** start **

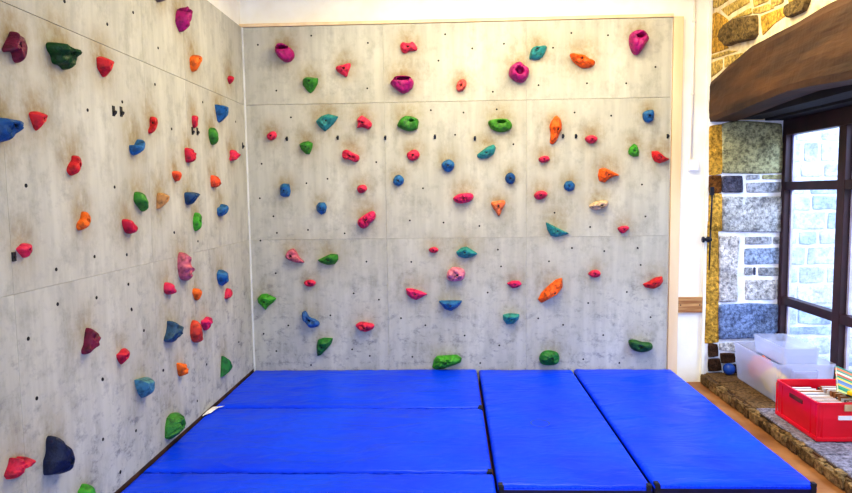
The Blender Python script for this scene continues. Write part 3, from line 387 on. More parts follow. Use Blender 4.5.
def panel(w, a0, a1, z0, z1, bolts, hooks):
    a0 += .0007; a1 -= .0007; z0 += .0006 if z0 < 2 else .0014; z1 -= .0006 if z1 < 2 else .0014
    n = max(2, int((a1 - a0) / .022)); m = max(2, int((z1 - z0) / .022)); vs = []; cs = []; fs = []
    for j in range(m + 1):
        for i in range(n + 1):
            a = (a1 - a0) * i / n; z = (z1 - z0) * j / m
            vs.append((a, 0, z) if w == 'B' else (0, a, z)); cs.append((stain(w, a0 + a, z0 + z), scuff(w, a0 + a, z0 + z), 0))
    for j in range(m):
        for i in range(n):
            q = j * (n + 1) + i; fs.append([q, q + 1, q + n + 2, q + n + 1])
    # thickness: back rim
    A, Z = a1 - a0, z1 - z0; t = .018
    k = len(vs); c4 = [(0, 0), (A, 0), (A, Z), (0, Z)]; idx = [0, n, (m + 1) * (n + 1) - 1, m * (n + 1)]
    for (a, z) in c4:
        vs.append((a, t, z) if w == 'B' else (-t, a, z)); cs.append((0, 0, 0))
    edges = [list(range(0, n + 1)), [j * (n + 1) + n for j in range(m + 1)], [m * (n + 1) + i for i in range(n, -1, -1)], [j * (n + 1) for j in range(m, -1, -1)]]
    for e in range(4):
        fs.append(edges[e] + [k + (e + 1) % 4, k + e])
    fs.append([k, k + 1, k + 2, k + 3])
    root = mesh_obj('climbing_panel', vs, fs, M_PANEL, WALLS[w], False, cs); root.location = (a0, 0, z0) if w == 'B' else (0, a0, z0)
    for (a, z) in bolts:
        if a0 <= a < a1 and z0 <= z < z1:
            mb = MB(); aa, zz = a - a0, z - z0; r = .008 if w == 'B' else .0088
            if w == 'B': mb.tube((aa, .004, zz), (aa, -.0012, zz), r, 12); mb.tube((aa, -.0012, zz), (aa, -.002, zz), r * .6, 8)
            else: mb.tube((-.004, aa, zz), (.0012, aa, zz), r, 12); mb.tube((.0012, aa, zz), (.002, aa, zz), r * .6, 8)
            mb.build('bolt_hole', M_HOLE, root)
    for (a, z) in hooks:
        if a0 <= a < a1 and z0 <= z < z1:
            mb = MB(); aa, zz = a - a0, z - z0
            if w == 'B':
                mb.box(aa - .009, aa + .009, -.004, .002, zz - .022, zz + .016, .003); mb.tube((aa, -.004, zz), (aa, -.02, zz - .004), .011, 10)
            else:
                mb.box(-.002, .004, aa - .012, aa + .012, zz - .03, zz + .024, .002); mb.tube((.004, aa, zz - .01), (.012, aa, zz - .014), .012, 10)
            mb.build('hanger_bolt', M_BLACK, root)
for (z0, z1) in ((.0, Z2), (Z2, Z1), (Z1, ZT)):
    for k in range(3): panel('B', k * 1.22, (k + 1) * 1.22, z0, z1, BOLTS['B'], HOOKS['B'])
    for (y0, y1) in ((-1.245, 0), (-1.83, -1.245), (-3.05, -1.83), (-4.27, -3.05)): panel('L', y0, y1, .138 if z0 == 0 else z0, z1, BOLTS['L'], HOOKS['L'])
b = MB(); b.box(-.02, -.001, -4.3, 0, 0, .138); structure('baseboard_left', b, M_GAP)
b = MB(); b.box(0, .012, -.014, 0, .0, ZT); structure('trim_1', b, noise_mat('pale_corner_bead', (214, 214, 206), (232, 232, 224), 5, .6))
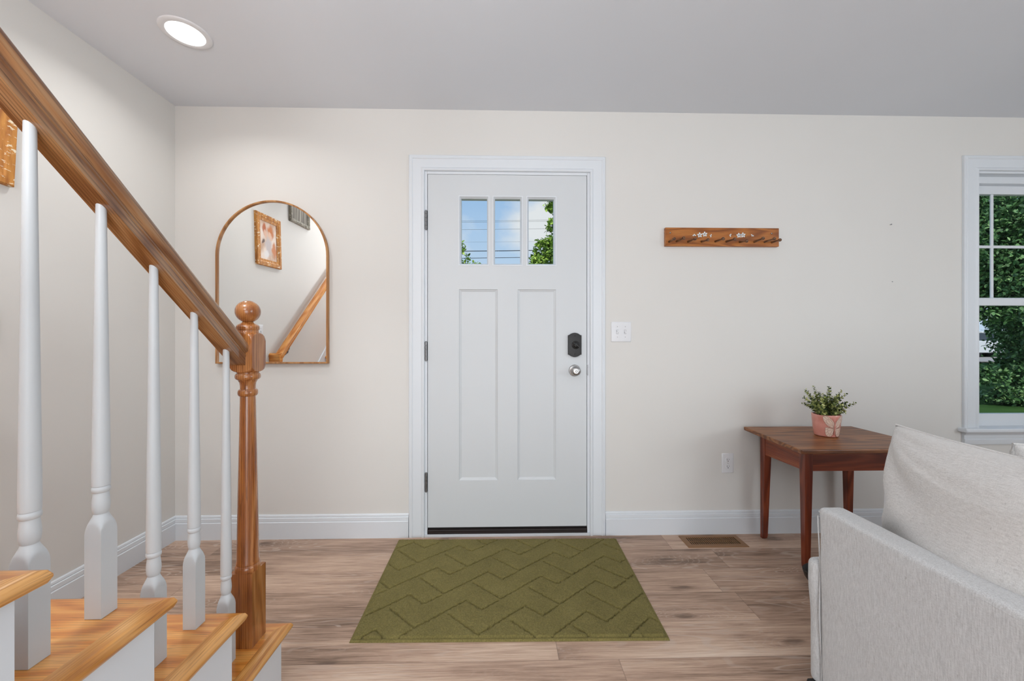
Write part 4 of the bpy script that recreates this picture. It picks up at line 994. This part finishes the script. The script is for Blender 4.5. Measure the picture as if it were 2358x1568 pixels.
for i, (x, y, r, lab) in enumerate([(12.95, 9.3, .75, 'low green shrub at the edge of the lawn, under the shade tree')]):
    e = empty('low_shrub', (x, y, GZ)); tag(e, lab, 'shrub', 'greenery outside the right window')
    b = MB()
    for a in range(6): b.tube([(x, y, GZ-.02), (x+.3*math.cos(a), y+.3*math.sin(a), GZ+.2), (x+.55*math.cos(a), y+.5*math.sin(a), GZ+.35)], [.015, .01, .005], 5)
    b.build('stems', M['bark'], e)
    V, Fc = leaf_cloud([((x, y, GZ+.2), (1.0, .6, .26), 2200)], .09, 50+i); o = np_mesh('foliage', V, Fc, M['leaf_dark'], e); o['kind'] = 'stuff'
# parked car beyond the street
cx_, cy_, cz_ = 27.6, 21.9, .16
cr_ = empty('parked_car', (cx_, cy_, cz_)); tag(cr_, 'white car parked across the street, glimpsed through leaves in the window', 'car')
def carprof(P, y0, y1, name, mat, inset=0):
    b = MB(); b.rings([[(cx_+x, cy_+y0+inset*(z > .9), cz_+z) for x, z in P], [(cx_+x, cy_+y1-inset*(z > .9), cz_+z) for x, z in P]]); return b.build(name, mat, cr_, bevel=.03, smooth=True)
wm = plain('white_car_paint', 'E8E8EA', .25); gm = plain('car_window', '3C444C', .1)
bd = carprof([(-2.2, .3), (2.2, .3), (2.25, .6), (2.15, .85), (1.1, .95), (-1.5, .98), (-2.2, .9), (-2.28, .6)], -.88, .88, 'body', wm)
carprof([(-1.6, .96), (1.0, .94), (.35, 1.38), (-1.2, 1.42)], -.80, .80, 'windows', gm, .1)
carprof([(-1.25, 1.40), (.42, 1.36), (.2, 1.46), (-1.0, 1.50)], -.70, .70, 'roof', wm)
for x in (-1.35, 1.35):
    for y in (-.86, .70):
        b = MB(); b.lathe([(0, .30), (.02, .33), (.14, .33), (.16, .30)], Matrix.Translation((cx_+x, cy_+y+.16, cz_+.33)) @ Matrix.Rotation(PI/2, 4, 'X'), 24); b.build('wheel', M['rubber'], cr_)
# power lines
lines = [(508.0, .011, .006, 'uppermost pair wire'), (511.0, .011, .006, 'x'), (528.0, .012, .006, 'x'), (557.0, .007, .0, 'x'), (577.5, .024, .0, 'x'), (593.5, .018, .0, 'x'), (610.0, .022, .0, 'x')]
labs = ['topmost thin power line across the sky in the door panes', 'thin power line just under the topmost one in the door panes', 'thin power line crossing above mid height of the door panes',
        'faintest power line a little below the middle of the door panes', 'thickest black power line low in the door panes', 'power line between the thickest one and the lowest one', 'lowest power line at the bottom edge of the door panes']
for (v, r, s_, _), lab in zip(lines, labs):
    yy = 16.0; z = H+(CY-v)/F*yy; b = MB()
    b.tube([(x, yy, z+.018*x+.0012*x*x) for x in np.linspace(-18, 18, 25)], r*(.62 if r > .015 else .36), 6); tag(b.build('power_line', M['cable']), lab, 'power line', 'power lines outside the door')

** end **

• [Work instructions]
Make an exact copy of every entry above, minus the images.

• [Task output]
The Blender Python script for this scene continues. Write part 3, from line 387 on. More parts follow. Use Blender 4.5.
def panel(w, a0, a1, z0, z1, bolts, hooks):
    a0 += .0007; a1 -= .0007; z0 += .0006 if z0 < 2 else .0014; z1 -= .0006 if z1 < 2 else .0014
    n = max(2, int((a1 - a0) / .022)); m = max(2, int((z1 - z0) / .022)); vs = []; cs = []; fs = []
    for j in range(m + 1):
        for i in range(n + 1):
            a = (a1 - a0) * i / n; z = (z1 - z0) * j / m
            vs.append((a, 0, z) if w == 'B' else (0, a, z)); cs.append((stain(w, a0 + a, z0 + z), scuff(w, a0 + a, z0 + z), 0))
    for j in range(m):
        for i in range(n):
            q = j * (n + 1) + i; fs.append([q, q + 1, q + n + 2, q + n + 1])
    # thickness: back rim
    A, Z = a1 - a0, z1 - z0; t = .018
    k = len(vs); c4 = [(0, 0), (A, 0), (A, Z), (0, Z)]; idx = [0, n, (m + 1) * (n + 1) - 1, m * (n + 1)]
    for (a, z) in c4:
        vs.append((a, t, z) if w == 'B' else (-t, a, z)); cs.append((0, 0, 0))
    edges = [list(range(0, n + 1)), [j * (n + 1) + n for j in range(m + 1)], [m * (n + 1) + i for i in range(n, -1, -1)], [j * (n + 1) for j in range(m, -1, -1)]]
    for e in range(4):
        fs.append(edges[e] + [k + (e + 1) % 4, k + e])
    fs.append([k, k + 1, k + 2, k + 3])
    root = mesh_obj('climbing_panel', vs, fs, M_PANEL, WALLS[w], False, cs); root.location = (a0, 0, z0) if w == 'B' else (0, a0, z0)
    for (a, z) in bolts:
        if a0 <= a < a1 and z0 <= z < z1:
            mb = MB(); aa, zz = a - a0, z - z0; r = .008 if w == 'B' else .0088
            if w == 'B': mb.tube((aa, .004, zz), (aa, -.0012, zz), r, 12); mb.tube((aa, -.0012, zz), (aa, -.002, zz), r * .6, 8)
            else: mb.tube((-.004, aa, zz), (.0012, aa, zz), r, 12); mb.tube((.0012, aa, zz), (.002, aa, zz), r * .6, 8)
            mb.build('bolt_hole', M_HOLE, root)
    for (a, z) in hooks:
        if a0 <= a < a1 and z0 <= z < z1:
            mb = MB(); aa, zz = a - a0, z - z0
            if w == 'B':
                mb.box(aa - .009, aa + .009, -.004, .002, zz - .022, zz + .016, .003); mb.tube((aa, -.004, zz), (aa, -.02, zz - .004), .011, 10)
            else:
                mb.box(-.002, .004, aa - .012, aa + .012, zz - .03, zz + .024, .002); mb.tube((.004, aa, zz - .01), (.012, aa, zz - .014), .012, 10)
            mb.build('hanger_bolt', M_BLACK, root)
for (z0, z1) in ((.0, Z2), (Z2, Z1), (Z1, ZT)):
    for k in range(3): panel('B', k * 1.22, (k + 1) * 1.22, z0, z1, BOLTS['B'], HOOKS['B'])
    for (y0, y1) in ((-1.245, 0), (-1.83, -1.245), (-3.05, -1.83), (-4.27, -3.05)): panel('L', y0, y1, .138 if z0 == 0 else z0, z1, BOLTS['L'], HOOKS['L'])
b = MB(); b.box(-.02, -.001, -4.3, 0, 0, .138); structure('baseboard_left', b, M_GAP)
b = MB(); b.box(0, .012, -.014, 0, .0, ZT); structure('trim_1', b, noise_mat('pale_corner_bead', (214, 214, 206), (232, 232, 224), 5, .6))
Write part 4 of the bpy script that recreates this picture. It picks up at line 994. This part finishes the script. The script is for Blender 4.5. Measure the picture as if it were 2358x1568 pixels.
for i, (x, y, r, lab) in enumerate([(12.95, 9.3, .75, 'low green shrub at the edge of the lawn, under the shade tree')]):
    e = empty('low_shrub', (x, y, GZ)); tag(e, lab, 'shrub', 'greenery outside the right window')
    b = MB()
    for a in range(6): b.tube([(x, y, GZ-.02), (x+.3*math.cos(a), y+.3*math.sin(a), GZ+.2), (x+.55*math.cos(a), y+.5*math.sin(a), GZ+.35)], [.015, .01, .005], 5)
    b.build('stems', M['bark'], e)
    V, Fc = leaf_cloud([((x, y, GZ+.2), (1.0, .6, .26), 2200)], .09, 50+i); o = np_mesh('foliage', V, Fc, M['leaf_dark'], e); o['kind'] = 'stuff'
# parked car beyond the street
cx_, cy_, cz_ = 27.6, 21.9, .16
cr_ = empty('parked_car', (cx_, cy_, cz_)); tag(cr_, 'white car parked across the street, glimpsed through leaves in the window', 'car')
def carprof(P, y0, y1, name, mat, inset=0):
    b = MB(); b.rings([[(cx_+x, cy_+y0+inset*(z > .9), cz_+z) for x, z in P], [(cx_+x, cy_+y1-inset*(z > .9), cz_+z) for x, z in P]]); return b.build(name, mat, cr_, bevel=.03, smooth=True)
wm = plain('white_car_paint', 'E8E8EA', .25); gm = plain('car_window', '3C444C', .1)
bd = carprof([(-2.2, .3), (2.2, .3), (2.25, .6), (2.15, .85), (1.1, .95), (-1.5, .98), (-2.2, .9), (-2.28, .6)], -.88, .88, 'body', wm)
carprof([(-1.6, .96), (1.0, .94), (.35, 1.38), (-1.2, 1.42)], -.80, .80, 'windows', gm, .1)
carprof([(-1.25, 1.40), (.42, 1.36), (.2, 1.46), (-1.0, 1.50)], -.70, .70, 'roof', wm)
for x in (-1.35, 1.35):
    for y in (-.86, .70):
        b = MB(); b.lathe([(0, .30), (.02, .33), (.14, .33), (.16, .30)], Matrix.Translation((cx_+x, cy_+y+.16, cz_+.33)) @ Matrix.Rotation(PI/2, 4, 'X'), 24); b.build('wheel', M['rubber'], cr_)
# power lines
lines = [(508.0, .011, .006, 'uppermost pair wire'), (511.0, .011, .006, 'x'), (528.0, .012, .006, 'x'), (557.0, .007, .0, 'x'), (577.5, .024, .0, 'x'), (593.5, .018, .0, 'x'), (610.0, .022, .0, 'x')]
labs = ['topmost thin power line across the sky in the door panes', 'thin power line just under the topmost one in the door panes', 'thin power line crossing above mid height of the door panes',
        'faintest power line a little below the middle of the door panes', 'thickest black power line low in the door panes', 'power line between the thickest one and the lowest one', 'lowest power line at the bottom edge of the door panes']
for (v, r, s_, _), lab in zip(lines, labs):
    yy = 16.0; z = H+(CY-v)/F*yy; b = MB()
    b.tube([(x, yy, z+.018*x+.0012*x*x) for x in np.linspace(-18, 18, 25)], r*(.62 if r > .015 else .36), 6); tag(b.build('power_line', M['cable']), lab, 'power line', 'power lines outside the door')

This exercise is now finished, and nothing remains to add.